Peter Drucker Challenge

Under 35? Get the challenge from Drucker Society...

DRUCKER SOCIETY LAUNCHES ESSAY CONTEST
The Peter Drucker Society of Europe (PDSE) launches "The Global Peter Drucker Challenge", an essay contest for young managers, entrepreneurs und students until the age of 35. The authors of the top three essays will be flown to Vienna and invited to participate in the "Global Peter Drucker Forum 2010" in Vienna on November 19. In addition, up to 40 authors of high quality essays will get free access to the "Global Peter Drucker Forum 2010".
The essay contest has the overarching theme "Continuity and Change", i.e. balancing innovation and time-tested practices, and finding solutions that work in a time of crisis and great upheavals. "Continuity and Change" was also a leitmotif in the life and work of Peter F. Drucker (1909-2005). The young Peter Drucker, who later went on to become "the man who invented management" (The New York Times), grew up in a time of unprecedented upheavals in politics, the economy and technology that fundamentally changed society. Like the young generation today he was confronted with a massive and worldwide economic crisis – indeed, the very first article Drucker wrote as a rookie editor for the Frankfurter General-Anzeiger newspaper in 1929 happened to be about infamous "Wall Street Crash", which sounded the bell for a massive and worldwide economic crisis.
Peter Drucker's thinking about management was based on the fundamental idea that management is a key function in modern societies, way beyond just business management. Drucker called management the most important social innovation of the 20th century. In a society that is constituted of organizations and institutions – from public sector bodies, education and research institutions, health care providers and businesses – there is a common thread: to determine the right direction for the organization, to develop objectives and plans, to implement, to adjust to changing conditions and to understand whether the objectives have been reached or not.
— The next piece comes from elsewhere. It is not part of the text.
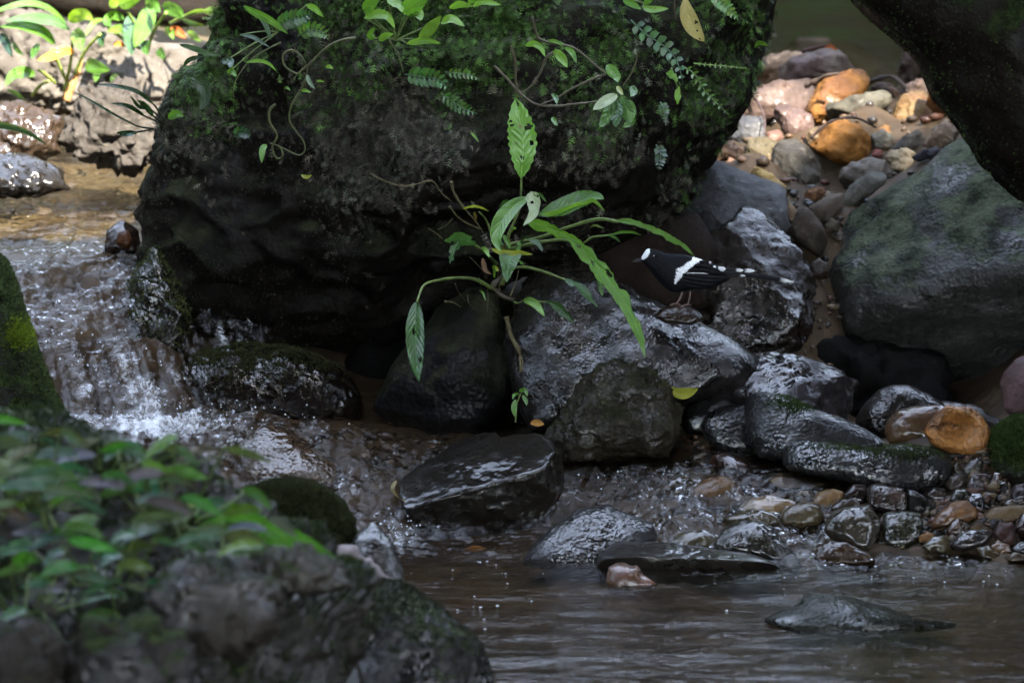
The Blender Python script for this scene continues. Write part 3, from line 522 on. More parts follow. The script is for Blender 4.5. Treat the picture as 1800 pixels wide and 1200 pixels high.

Until the age of 92 Peter Drucker held classes at the management school named after him in Claremont, California. He loved to teach his students the art of management and lessons from history, but at the same time he was also keen to learn from them. After all, these young men and women represented the future. They brought with them new experiences and new perspectives that would impact and shape the economy and society to come.
It is in this spirit that "The Global Peter Drucker Challenge" essay contest wants to hear from young people – about to enter the workforce or already with some first-hand experiences in companies, organizations, or as young entrepreneurs: Where do they see the key challenges in today's economy and society, and how can they be overcome? Where do they see the biggest and most realistic opportunities for innovation and change, and where would they be most needed?